O porta-voz era um amplificador mecânico da voz, o pai ou o avô do megafone. Percebe-se o fascínio dos garotos por aquele meioImagem5 espalhafatoso de pedir o chá. No entanto, Eduardo Brasão, Augusto e João Rosa iriam amar o teatro e fazer dele o grande objectivo das suas vidas. Carreiras brilhantes. Brasão representou Shakespeare, Rostand, Dumas e também autores portugueses como Marcelino Mesquita, Henrique Lopes de Mendonça, João da Câmara e muitos outros. As salas de teatro eram numerosas. Mas os primeiros animatógrafos começaram a aparecer. Brasão ainda tentou o cinema. Diz assim;  Eu que já não sou da era luminosa do progresso, mas daquele tempo tão distante em que se ia veranear para Vale do Pereiro – hoje R. Castilho – em que o comboio era uma ficção doirada das Mil e uma noites, o telégrafo, o assunto de risota da geração da época, e o telefone uma idealização de almas propensas aos sonhos, foi com verdadeiro interesse que aceitei um contrato de filmar na empresa Caldevila do Porto no ano de 1920. Fui fazer o reitor das Pupilas, interessando-me deveras por essa arte tão diferente da teatral, mais restrita, de gestos sóbrios, quase nulos.  Brasão não gostou de se ver.
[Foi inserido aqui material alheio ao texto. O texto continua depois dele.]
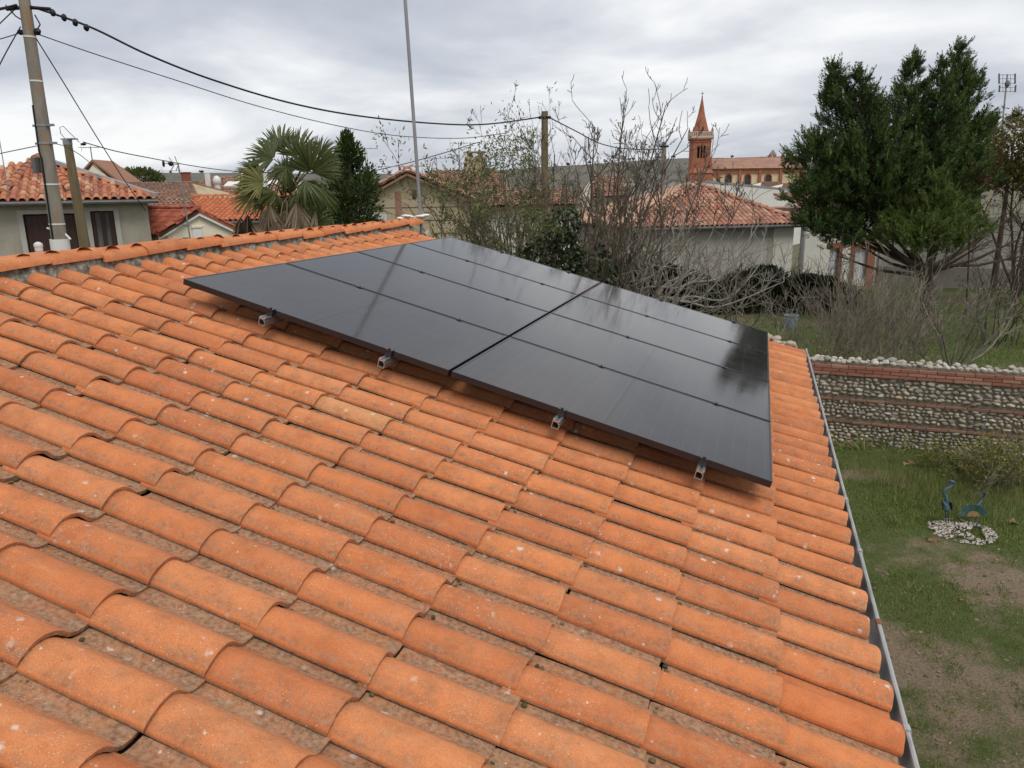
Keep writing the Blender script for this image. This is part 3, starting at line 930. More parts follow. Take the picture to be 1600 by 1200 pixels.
def tiled_facet(parent, poly, m, quota, g, pitch=0.21, course=0.345, scale=1.0, thick=0.10):
    """cover a planar roof facet with single tiles; poly[0], poly[1] are the eave ends. Returns quota left."""
    P = [np.asarray(p, float) for p in poly]
    ex = unit(P[1] - P[0]); n = unit(np.cross(ex, P[2] - P[0]))
    if n[2] < 0: n = -n
    ey = np.cross(n, ex)
    if (P[2] - P[0]) @ ey < 0: ey = -ey
    pl = [((p - P[0]) @ ex, (p - P[0]) @ ey) for p in P]
    mb = MB(); mb.prism(P, -n * thick); child(mb, 'roof', m_under, parent, smooth=False)
    x0, x1 = min(a for a, b in pl), max(a for a, b in pl); y1 = max(b for a, b in pl)
    pos = []
    pt, cs = pitch * scale, course * scale
    for j in range(int(y1 / cs) + 1):
        for i in range(int((x1 - x0) / pt) + 1):
            x, y = x0 + i * pt, -0.05 + j * cs
            if inside(pl, x + pt * 0.4, max(0.02, y + cs * 0.45)):
                pos.append((x, y))
    hand = 1.0
    base = Matrix(((-ey[0], ex[0], n[0], 0), (-ey[1], ex[1], n[1], 0), (-ey[2], ex[2], n[2], 0), (0, 0, 0, 1)))
    flip = np.cross(-ey, ex) @ n < 0
    pos.sort(key=lambda q: np.linalg.norm(P[0] + ex * q[0] + ey * q[1] - CAM))
    rest = MB(); pl_ = np.array(parent.location)
    for x, y in pos:
        p = P[0] + ex * x + ey * y + n * (0.004 + g.normal() * 0.004)
        M = Matrix.Translation(p) @ base @ Matrix.Rotation(g.normal() * 0.02, 4, 'Z')
        if scale != 1: M = M @ Matrix.Scale(scale, 4)
        if quota > 0:
            o = link('roof_tile', LT, m, parent); o.matrix_local = Matrix.Translation(-pl_) @ M; quota -= 1
        else:
            Mn = np.array(M); rest.add(LTV @ Mn[:3, :3].T + Mn[:3, 3], LTF, tint=float(g.uniform()))
    if rest.n:
        tag(child(rest, 'roof_tiles', m, parent), kind='stuff')
    return quota


def hip_row(parent, p0, p1, m, g, quota=0, r=0.11, step=0.33):
    """row of half-round cover tiles along a hip or ridge, from the low end p0 to the high end p1"""
    p0 = np.asarray(p0, float); p1 = np.asarray(p1, float); L = np.linalg.norm(p1 - p0); d = (p1 - p0) / L
    s = unit(np.cross(d, [0, 0, 1])); n = np.cross(s, d)
    k = 0
    while k * step < L - 0.1:
        V, F = [], []
        for x, rr, up_ in ((0, r, 0.03), (step * 1.15, r * 0.85, 0.0)):
            for q in range(7):
                a = math.pi * q / 6
                V.append(p0 + d * (k * step + x) + s * rr * math.cos(a) + n * (rr * math.sin(a) * 0.9 + up_))
        for q in range(6): F.append((q, q + 1, 8 + q, 7 + q))
        F.append(tuple(range(7)))
        mb = MB(); mb.add(V, F); child(mb, 'hip_tile', m, parent)
        k += 1


def wall_holes(parent, A, B, z0, z1, holes, thick, m, inward, name='wall'):
    """upright wall from A to B with rectangular openings (s0, s1, z0, z1); inward = direction of the room"""
    A = np.array([A[0], A[1], 0.0]); B = np.array([B[0], B[1], 0.0]); L = np.linalg.norm(B - A); d = (B - A) / L
    inward = unit(np.array([inward[0], inward[1], 0.0]))
    ss = sorted({0.0, L} | {min(max(h[i], 0), L) for h in holes for i in (0, 1)})
    zs = sorted({z0, z1} | {min(max(h[i], z0), z1) for h in holes for i in (2, 3)})
    mb = MB()
    for a, b in zip(ss, ss[1:]):
        run = []
        for c, e in zip(zs, zs[1:]):
            cm, sm = (c + e) / 2, (a + b) / 2
            if any(h[0] < sm < h[1] and h[2] < cm < h[3] for h in holes): continue
            if run and abs(run[-1][1] - c) < 1e-9: run[-1][1] = e
            else: run.append([c, e])
        for c, e in run:
            P = [A + d * a + [0, 0, c], A + d * b + [0, 0, c], A + d * b + [0, 0, e], A + d * a + [0, 0, e]]
            mb.prism(P, inward * thick)
    return child(mb, name, m, parent, smooth=False), d


def sz(px, py, A, B):
    """photo spot -> (distance along wall A-B, height)"""
    A = np.array([A[0], A[1], 0.0]); B = np.array([B[0], B[1], 0.0]); d = unit(B - A); n = np.array([d[1], -d[0], 0])
    ray = (px - 800) / FPX * RT - (py - 600) / FPX * UP + FW
    t = ((A - CAM) @ n) / (ray @ n); P = CAM + ray * t
    return float((P - A) @ d), float(P[2])


def panel_on(parent, A, d, s0, s1, z0, z1, depth, inward, thick, m, name, label=None):
    A = np.array([A[0], A[1], 0.0]); inward = unit(np.array([inward[0], inward[1], 0.0]))
    mb = MB(); P = [A + d * s0 + inward * depth + [0, 0, z0], A + d * s1 + inward * depth + [0, 0, z0], A + d * s1 + inward * depth + [0, 0, z1], A + d * s0 + inward * depth + [0, 0, z1]]
    mb.prism(P, inward * thick)
    o = child(mb, name, m, parent, smooth=False)
    if label: o['label'] = label
    return o


def gutter_run(parent, p0, p1, r=0.06, m=None, name='gutter'):
    mb = MB(); mb.tube([p0, p1], r, 8); return child(mb, name, m or m_dgrey, parent)


def yagi(name, base, h, dirv, n_el, L, label, pole_r=0.016, el=0.5, group=None, tilt=(0, 0), extra=None, boomz=None):
    """roof aerial: pole, boom and rods"""
    base = np.asarray(base, float); t = thing(name, label, 'antenna', base, group=group)
    top = base + np.array([tilt[0], tilt[1], h])
    mb = MB(); mb.tube([base, top], pole_r, 6); child(mb, 'pole', m_grey, t)
    d = unit(np.array([dirv[0], dirv[1], 0])); s = np.array([-d[1], d[0], 0])
    mb = MB()
    bz = top - np.array([0, 0, 0.05 if boomz is None else boomz])
    mb.tube([bz - d * L * 0.5, bz + d * L * 0.5], pole_r * 0.6, 5)
    for k in range(n_el):
        c = bz + d * L * (k / (n_el - 1) - 0.5)
        ll = el * (1 if k else 1.25)
        mb.tube([c - s * ll / 2, c + s * ll / 2], pole_r * 0.4, 4)
        if k == 0:
            mb.tube([c - np.array([0, 0, el * .45]), c + np.array([0, 0, el * .45])], pole_r * 0.4, 4)
    child(mb, 'aerial', m_grey, t)
    return t


# the slope beyond the ridge of the near house
tiled_facet(house, [(xb + .02, V1, eave[2] + .06), (xb + .02, V0, eave[2] + .06), (apex[0] - .02, V0, apex[2] + .05), (apex[0] - .02, V1, apex[2] + .05)], m_tile_far, 0, np.random.default_rng(2), pitch=.2165, course=.3776, thick=.03)

# ------------------------------------------------------------------ mast on the far ridge end
base = rp(-1.12, 5.13, -0.05)
p1 = at(657, 335, (base - CAM) @ HF); p0 = at(633, 0, (base - CAM) @ HF)
dm = unit(p0 - p1)
t = thing('antenna_mast', 'tall bare grey metal mast standing at the far end of the tiled ridge', 'mast', p1)
mb = MB(); mb.tube([p1 - dm * 1.6, p1 + dm * 5.2], 0.021, 10); child(mb, 'pole', m_grey, t)
mb = MB()
for k in range(9):
    mb.blob(p1 + np.array([rt.uniform(-.28, .06), rt.uniform(-.05, .05), rt.uniform(-.05, .0) - 0.01]), (0.05, 0.04, 0.016), seed=k, amp=.6)
child(mb, 'white_sealant', m_white, t)
mb = MB()
for z in (-0.5, -1.3): mb.box(p1 + np.array([-0.05, -0.22, z]), p1 + np.array([0.05, 0.03, z + 0.04]))
child(mb, 'wall_bracket', m_grey, t, smooth=False)

# vent pipe behind the ridge
b0 = at(62, 397, (rp(-1.4, -0.4, -.3) - CAM) @ HF + 0.2)
t = thing('vent_pipe', 'short pale plastic vent with a domed cap peeping over the ridge', 'vent', b0 - np.array([0, 0, 0.1]))
mb = MB(); mb.lathe([(0.021, -0.1), (0.021, 0.02), (0.023, 0.02), (0.023, 0.045)], b0, 14); child(mb, 'pipe', mat('pale_plastic', (0.55, 0.55, 0.52), (0.62, 0.62, 0.6), rough=0.35, spec=0.5), t)
mb = MB(); mb.lathe([(0.025, 0.045), (0.026, 0.055), (0.022, 0.066), (0.012, 0.074), (0.002, 0.076)], b0, 14); child(mb, 'cap', MATS['pale_plastic'], t)

# ------------------------------------------------------------------ utility pole with its straps and fittings
m_conc = mat('weathered_pole', (0.20, 0.18, 0.15), (0.30, 0.27, 0.22), scale=2.2, rough=0.95, bump=0.5, bscale=40, coords='World', stretch=(3, 3, 0.8), dirt=((0.36, 0.18, 0.06), 1.6, 0.56, 0.7))
m_strap = mat('pale_strap', (0.72, 0.72, 0.68), rough=0.5)
m_black = mat('black_plastic', (0.012, 0.012, 0.013), rough=0.45)
D = 15.0
pb = at(95, 390, D); ptp = at(38, 0, D); dp = unit(ptp - pb)
b0 = pb - dp * (pb[2] / dp[2]); ptop = ptp + dp * 0.55
t = thing('utility_pole', 'tall weathered grey utility pole with white straps in front of the beige house', 'utility pole', b0)


def pole_at(py):
    a = at(95 + (38 - 95) * (390 - py) / 390.0, py, D); s = (a - b0) @ dp
    return b0 + dp * s, 0.178 - 0.0105 * s


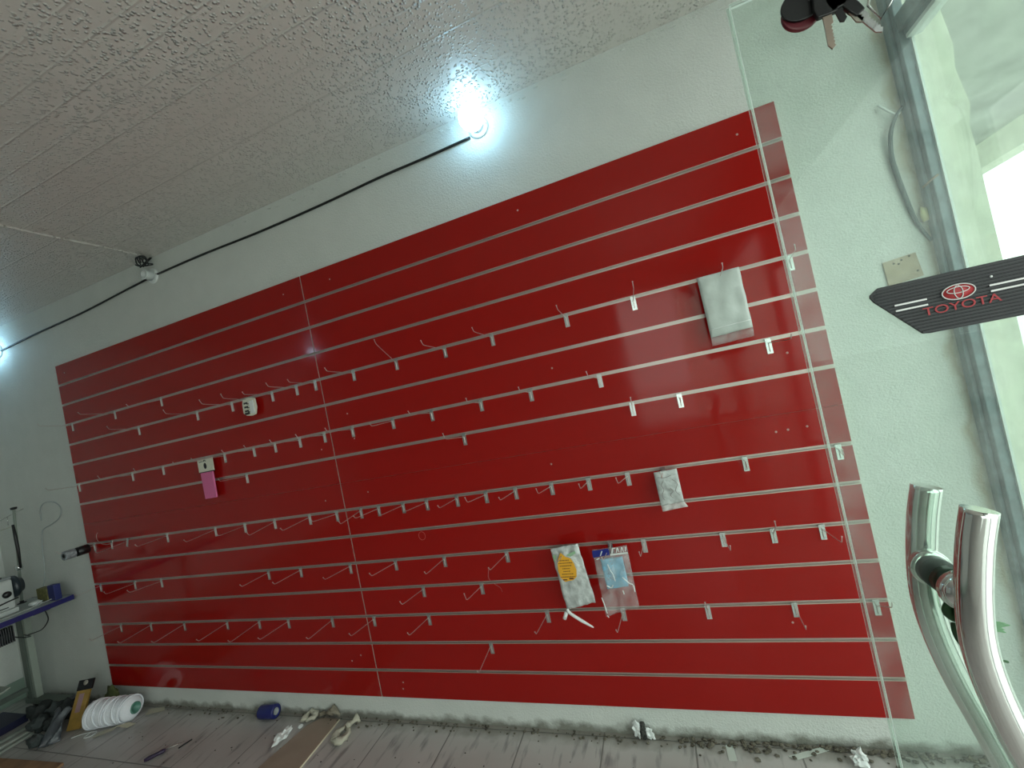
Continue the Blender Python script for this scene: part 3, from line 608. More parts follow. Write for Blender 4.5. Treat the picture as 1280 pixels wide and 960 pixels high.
for q in (3.915, 3.934): 
    prism(bm, [(q, 0.893), (q+0.004, 0.893), (q+0.011, 0.915), (q+0.007, 0.915)], xz, y-0.0195, y-0.0175); prism(bm, [(q+.009, 0.913), (q+.012, 0.915), (q+0.016, 0.895), (q+0.012, 0.895)], xz, y-0.0202, y-0.0196)
prism(bm, [(3.953, 0.896), (3.957, 0.896), (3.963, 0.915), (3.959, 0.915)], xz, y-0.0195, y-0.0175)
bmesh.ops.transform(bm, matrix=I, verts=bm.verts); link('header_lettering', bm, M_WHITE, t)
M_BLUEC = mat('light_blue_cloth', (0.25, 0.56, 0.76), 0.6, bump=0.4, bscale=40, var=0.25, vscale=20)
sheet('folded_cloth', [(3.838, y, 0.862), (3.935, y, 0.866), (3.936, y, 0.738), (3.842, y, 0.730)], t, M_BLUEC, 0.010, 2.5, 0.004, 0.0, inv=I)
bm = new_bm()
for pts in ([(3.868, 0.845), (3.874, 0.82), (3.882, 0.80), (3.886, 0.77)], [(3.812, 0.70), (3.818, 0.665), (3.822, 0.63)], [(3.92, 0.785), (3.945, 0.757), (3.958, 0.75), (3.960, 0.72)], [(3.845, 0.885), (3.85, 0.895), (3.856, 0.905)], [(3.845, 0.752), (3.862, 0.742), (3.872, 0.752)], [(3.91, 0.728), (3.912, 0.712)], [(3.825, 0.87), (3.838, 0.874)], [(3.82, 0.62), (3.826, 0.612)]):
    bm = new_bm(); tube(bm, bez([(a, y-0.019, b) for a, b in pts], 4), 0.0024, 6)
    bmesh.ops.transform(bm, matrix=I, verts=bm.verts); link('film_highlight', bm, M_WHITE, t, smooth=True)  # white strips stand in for highlights on the film
# loose thread under the tenth groove
bm = new_bm(); tube(bm, bez([(3.35, -0.198, GZ(11)+0.004), (3.335, -0.19, 0.86), (3.32, -0.12, 0.80), (3.31, -0.04, 0.74), (3.30, -0.004, 0.70)], 5), 0.0006, 4)
tag(link('loose_thread', bm, mat('pale_thread', (0.55, 0.3, 0.28), 0.8)), 'thin pale thread trailing from a hook in the tenth groove', 'thread')

# ------------------------------------------------------------ lamps and cable along the top of the wall
M_BULB = emis('lit_bulb', (0.40, 0.76, 1.0), BULB_STRENGTH)
M_PORC = mat('lampholder_plastic', (0.74, 0.77, 0.76), 0.3)
def holder(x, z, label, lit, blabel=None, ceil_y=None):
    t = empty('lamp_holder', (x, WY, z), label, 'lamp holder', 'white lamp holders')
    A = Matrix.Rotation(PI/2, 4, 'X')
    if ceil_y is not None: A = Matrix.Rotation(PI, 4, 'X'); t.location = (x, ceil_y, z)
    bm = new_bm(); lathe(bm, [(0, 0), (0.050, 0), (0.052, 0.005), (0.048, 0.010), (0.036, 0.014), (0.0, 0.014)], 32, A); link('base', bm, M_PORC, t, smooth=True)
    hs = 0.034 if lit else 0.060
    bm = new_bm(); lathe(bm, [(0, 0.0142), (0.033, 0.0142), (0.030, hs-0.008), (0.033, hs-0.004), (0.033, hs), (0.024, hs), (0.023, 0.020), (0, 0.020)], 28, A); link('socket', bm, M_PORC, t)
    for s in (-1, 1):
        bm = new_bm(); lathe(bm, [(0, .0), (0.004, 0), (0.004, 0.003), (0, 0.003)], 8, A @ Matrix.Translation((s*0.043, 0, 0.0105))); link('screw', bm, M_STEEL, t)
    if lit:
        b = empty('light_bulb', t.location, blabel, 'light bulb', 'lit light bulbs')
        bm = new_bm(); lathe(bm, [(0, 0.021), (0.013, 0.021), (0.0135, 0.03), (0.022, 0.036), (0.022, 0.039), (0.0, 0.039)], 24, A); link('cap', bm, M_STEEL, b, smooth=True)
        bm = new_bm(); lathe(bm, [(0.022, 0.0392), (0.036, 0.046), (0.050, 0.060), (0.0575, 0.080), (0.0585, 0.100), (0.053, 0.122), (0.040, 0.138), (0.020, 0.147), (0, 0.149)], 32, A)
        link('glowing_globe', bm, M_BULB, b, smooth=True)
    return t
holder(3.668, 2.976, 'white round lamp holder behind the lit bulb, upper middle', True, 'glowing cool white bulb under the ceiling, upper middle of the photo')
holder(1.218, 2.940, 'empty white lamp holder on the black cable, no bulb fitted', False)
holder(-0.745, 2.872, 'white round lamp holder at the far left end of the cable', True, 'glowing cool white bulb at the far left end of the cable')
holder(-0.73, CEIL, 'white lamp holder on the ceiling at the back, mirrored in the red boards', True, 'glowing bulb on the ceiling behind, seen only as a spark on the red boards', ceil_y=-3.4)
cb = [(-0.70, 2.868), (-0.62, 2.870), (-0.16, 2.884), (0.41, 2.894), (0.884, 2.919), (1.166, 2.934)]
cb2 = [(1.270, 2.937), (1.70, 2.938), (2.183, 2.927), (2.675, 2.929), (3.061, 2.94), (3.359, 2.94), (3.617, 2.944)]
bm = new_bm()
for c in (cb, cb2): tube(bm, bez([(x, WY-0.0075, z) for x, z in c], 6), 0.0065, 10)
tag(link('power_cable', bm, M_RUBBER, None, smooth=True), 'black cable running along the wall between the lamp holders', 'cable')
# bundle of bared wires above the empty holder, and the painted-over wire on the ceiling
t = empty('wire_bundle', (1.24, -0.02, 3.05), 'tangled black wire ends poking out above the empty lamp holder', 'wires')
rnd = random.Random(5)
for k in range(5):
    a = rnd.uniform(0, 6.28); pts = [(0.01*math.cos(a), 0.036-0.01*k*0.3, 0.012-0.05*(k % 2))]
    for q in range(5): pts.append((0.045*math.cos(a+q*1.3)*(0.5+q*0.12), -0.015-0.008*k+0.01*math.sin(q*2), -0.02+0.035*math.sin(a+q*1.2)-0.01*k*.5))
    pts = [(p[0], min(p[1], 0.034), min(p[2], 0.009)) for p in pts]
    bm = new_bm(); tube(bm, bez(pts, 5), 0.0035, 7); link('wire', bm, M_RUBBER, t, smooth=True)
bm = new_bm(); tube(bm, bez([(-0.03, 0.02, -0.02), (-0.07, -0.0, -0.035), (-0.10, -0.01, -0.02)], 5), 0.005, 7); link('wire', bm, M_RUBBER, t, smooth=True)
bm = new_bm(); tube(bm, bez([(1.235, -0.03, CEIL-0.004), (1.24, -0.25, CEIL-0.003), (1.232, -0.5, CEIL-0.004), (1.238, -0.9, CEIL-0.003), (1.235, -1.6, CEIL-0.004), (1.235, -3.0, CEIL-0.004)], 5), 0.0055, 8)
tag(link('painted_wire', bm, M_CEIL, None, smooth=True), 'painted-over wire crossing the ceiling towards the empty lamp holder', 'cable')
# plaster flakes along the wall and ceiling joint
bm = new_bm(); rnd = random.Random(3)
for k in range(60):
    x = rnd.uniform(1.9, 5.0); crumple(bm, (x, WY-0.004, CEIL-0.02-rnd.uniform(0, 0.03)), rnd.uniform(0.004, 0.010), k, (1.6, 0.5, 0.6), sub=1)
o = struct('trim_2', bm, M_WALL)

# ------------------------------------------------------------ right end of the wall
bm = new_bm(); prism(bm, [(5.106, 1.765), (5.215, 1.778), (5.206, 1.868), (5.104, 1.858)], xz, WY-0.006, WY-0.0005)
sq = tag(link('board_offcut', bm, M_TAN, None, bevel=0.001), 'small tan square of fibreboard fixed to the wall behind the ribbed plate', 'board')
bm = new_bm()
for x, z in ((5.135, 1.845), (5.16, 1.852), (5.185, 1.860), (5.20, 1.80), (5.15, 1.84)): lathe(bm, [(0, 0.0), (0.0035, 0), (0.0035, 0.001), (0, 0.001)], 8, Matrix.Translation((x, WY-0.0062, z)) @ Matrix.Rotation(PI/2, 4, 'X'))
link('nail_hole', bm, mat('dark_hole', (0.05, 0.04, 0.03), 0.8), sq)
bm = new_bm()
pts = bez([(5.262, WY-.012, 2.395), (5.235, WY-0.02, 2.37), (5.208, WY-0.02, 2.313), (5.199, WY-.012, 2.235), (5.203, WY-.01, 2.16), (5.213, WY-.008, 2.07), (5.225, WY-.007, 1.99), (5.240, WY-.006, 1.94), (5.259, WY-.006, 1.895)], 6)
n = len(pts)
tube(bm, pts, [0.0045+0.0035*math.sin(PI*i/(n-1)) for i in range(n)], 8)
tag(link('loose_cable', bm, mat('dusty_grey_cable', (0.10, 0.13, 0.13), 0.6), None, smooth=True), 'loose grey cable bowed down the wall beside the window frame', 'cable')
bm = new_bm(); tube(bm, bez([(5.195, WY-.01, 2.43), (5.215, WY-.02, 2.395), (5.235, WY-.018, 2.375), (5.25, WY-.012, 2.378)], 4), 0.004, 6)
tag(link('wire_end', bm, M_WHITE, None, smooth=True), 'short white wire end at the top of the loose grey cable', 'wire')
bm = new_bm(); crumple(bm, (5.275, -0.008+WY, 1.965), 0.018, 4, (0.7, 0.35, 1.6), sub=2)
bmesh.ops.translate(bm, verts=bm.verts, vec=(-0.022, -0.004, 0)); tag(link('foam_blob', bm, mat('yellow_foam', (0.62, 0.58, 0.28), 0.8), None, smooth=True), 'small yellow foam blob at the foot of the loose cable', 'foam')
bm = new_bm(); tube(bm, [(5.255, -0.012, 2.085), (5.272, -0.030, 2.098), (5.290, -0.042, 2.110)], 0.0035, 7)
tag(link('wire_end', bm, mat('copper_brown', (0.28, 0.20, 0.13), 0.5), None), 'short brown wire end sticking out beside the window frame', 'wire')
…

Mas tentou de novo e em Os olhos da alma teve um brilhante desempenho, com êxito inclusive na exibição em Paris, onde um crítico saudava a sua intepretação do papel de moleiro, dont les yeux plongent dans les consciences et regardent au-delà des horizons humains…

Eduardo Brasão, actor excepcional (que vemos num retrato de Columbano). Vizinho ilustre da rua que, apesar de feia, é talvez a mais literária desta pátria que se aninhou em torno da Língua Portuguesa.  Havemos de voltar a este assunto.   É uma ameaça em jeito de promessa.